Correspondance de Voltaire/1764/Lettre 5804

Correspondance : année 1764GarnierŒuvres complètes de Voltaire, tome 43 (p. 361-362).

5804. — À M.  BORDES[1].
Aux Délices, 27 octobre.

Puisque vous nous avez promis, monsieur, de nous confier votre comédie, vous tiendrez votre promesse. N’allez pas manquer de parole par excès de modestie. Il me paraît impossible qu’avec l’esprit que vous avez vous n’ayez pas fait une très-bonne pièce ; j’ai vu de vous des choses charmantes dans plus d’un genre.

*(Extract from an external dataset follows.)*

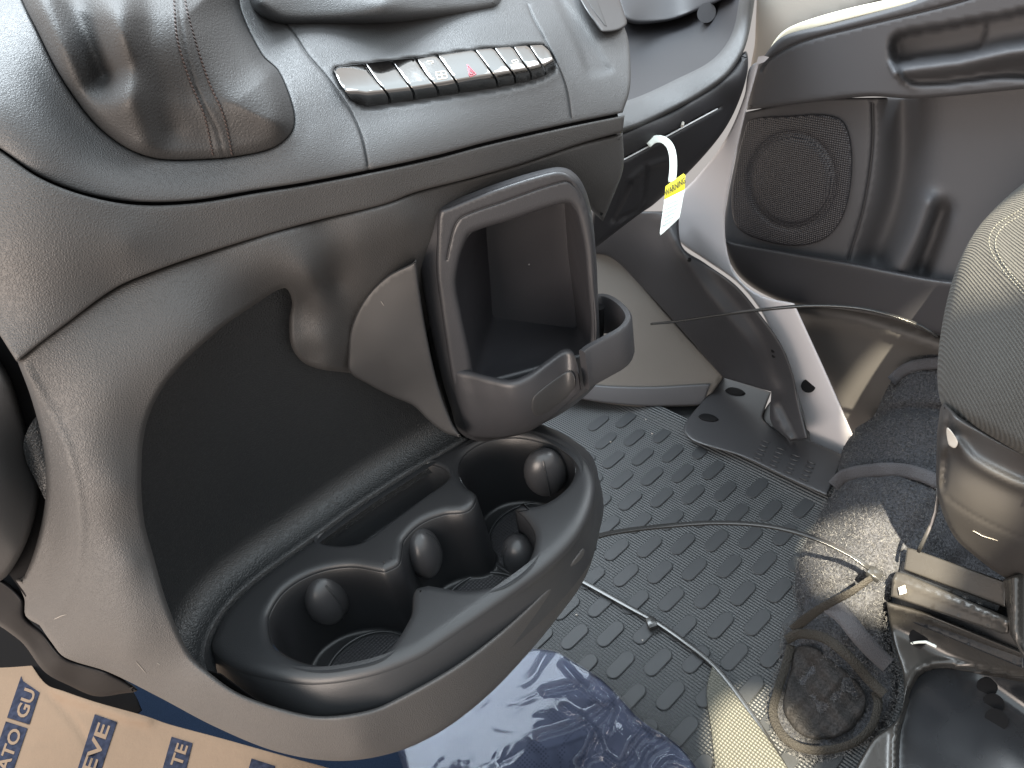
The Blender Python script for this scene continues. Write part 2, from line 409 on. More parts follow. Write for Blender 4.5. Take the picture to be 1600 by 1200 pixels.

Nous vous promettrons le secret, et nous remplirons, Mme  Denis et moi, toutes les conditions que vous nous imposerez.

Je vous assure sur mon honneur que le Dictionnaire philosophique est de plusieurs mains. L’article Apocalypse est de M. Abauzit, de Genève, vieillard de quatre-vingts ans, qui a un grand mérite et une science immense.

L’article Messie est du premier pasteur de Lausanne ; ce morceau me parait savant et bien fait. Il était destiné pour l’Encyclopédie, peut-être même l’y trouverons-nous imprimé.

Vous voyez qu’on ose dire aujourd’hui bien des choses auxquelles on n’aurait osé penser il y a trente années. Le marquis d’Argens vient d’imprimer à Berlin le Discours de l’empereur Julien contre les Galiléens, discours à la vérité un peu faible, mais beaucoup plus faiblement réfuté par saint Cyrille. Des amis du genre humain font aujourd’hui des efforts de tous côtés pour inspirer aux hommes la tolérance, tandis qu’à Toulouse on roue un homme pour plaire à Dieu, qu’on brûle des juifs en Portugal, et qu’on persécute en France des philosophes.

Adieu, monsieur ; n’aurais-je jamais le plaisir de vous voir ? Je vous avertis que, si vous ne venez point à Ferney, je me traînerai à Lyon avec toute ma famille. Je vous embrasse en philosophe, sans cérémonie et de bon cœur. V.

Je ne peux écrire de ma main ; ma santé et mes yeux sont dans un état pitoyable.

  1. Éditeurs, de Cayrol et François.